The Radio Bureau - "Report from Parliament Hill" (1945-1980s)

In late May 1945, the “Radio Bureau” came into existence in Ottawa, producing its Report From Parliament Hill series for distribution to participating stations. This unique experiment was born under curious circumstances. In mid-1938, T.J. Allard, then of CJCA Edmonton, submitted a memorandum to President H. R. Carson of the Taylor, Pearson, Carson organization (TPC) proposing a radio public service to Canadian radio listeners and Members of Parliament, The private stations in Canada would offer MPs the opportunity to report in their own words by radio to their constituents on the happenings on Parliament Hill. Nothing came of the proposal until 1944, when Mr. Carson, while attending a CAB Annual Meeting, discovered that Kenneth D. Soble of CHML Hamilton had just begun a Report From Parliament Hill (RPH) service for MPs from Hamilton and surrounding area.

Thus encouraged, Harold joined forces with Kenneth Soble and Horace Stovin (head of Stovin & Wright, a Toronto rep firm), to create what they called The Radio Bureau. These three gentlemen provided the original financing and planning for the Bureau. It was designed as a co-operative public service venture, to help Members of Parliament maintain closer contact with their electors, by enabling them to deliver personally spoken reports to their constituents through local radio stations.

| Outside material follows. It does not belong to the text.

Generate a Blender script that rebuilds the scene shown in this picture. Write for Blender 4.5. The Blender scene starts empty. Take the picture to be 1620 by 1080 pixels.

Initially, The Radio Bureau elected its own board of directors and provided service only to stations owned by the TPC Group, or represented by Stovin & Wright, except that CHML was grandfathered into the group. Other stations indicated a desire for this service and it was provided to them for a small fee. By 1946 sixty-six stations were subscribing to this service, and T. J. (Jim) Allard was sent from CJCA to manage the Ottawa operation. While Parliament was not in session, Allard provided a 15-minute news report from Ottawa to all Bureau subscribers. Edmund Morris, then Parliamentary Correspondent for the St. Catharines Standard, later took over Allard’s news reports in 1948.

In 1946, at the request of the three principals, the Radio Bureau was taken over by the Canadian Association of Broadcasters. The operation became a department of CAB, and Allard was appointed public relations director for the Association. Allard later became General Manager of CAB when the Association was moved from Toronto to Ottawa.

While Parliament was in session in Ottawa, elected MPs from across Canada were invited on a rotational basis to visit the Radio Bureau to record fifteen-minute reports to their constituents. Subscribing stations scheduled these reports at a regular time, usually on the weekends. Reports were recorded initially on 16-inch lacquer transcriptions, using a record cutting lathe. If the reader made an error, the recording would be stopped and started over again. There were no editing facilities available for disc recording, except re-recording. As new technology evolved, the transcription size was reduced to 12-inch records and shortly thereafter audiotape became the standard recording mechanism, making. During the forties and fifties, reports were shipped on a daily basis by CN or CP express for broadcast later in the week.

A good number of MPs, and cabinet ministers, regularly made use of Report From Parliament Hill, including the Honourable Lester B. Pearson, John G. Diefenbaker, Roland Michener and Hon. J. W. Pickersgill, to name only a few. If for any reason an MP was unable to record as scheduled, a member of the Parliamentary Press Gallery would provide a summary of the weekly happenings in Parliament as a substitute.

By the early sixties, some private station groups began sending their own observer/ reporters to Ottawa to provide exclusive ‘cut-ins’ for station newscasts. Also, the changing format of radio necessitated a change for Report From Parliament Hill, with MPs’ reports being shortened to five minutes or less. However, many independent stations still relied on the service until it was discontinued in the mid-eighties.

The Radio Bureau name was relinquished in the 1970s to the Radio Sales Bureau, which later became the Radio Bureau of Canada, the radio industry’s sales and marketing arm. The service however continued to operate as a Report From Parliament service of the CAB, until it was discontinued in February 1986.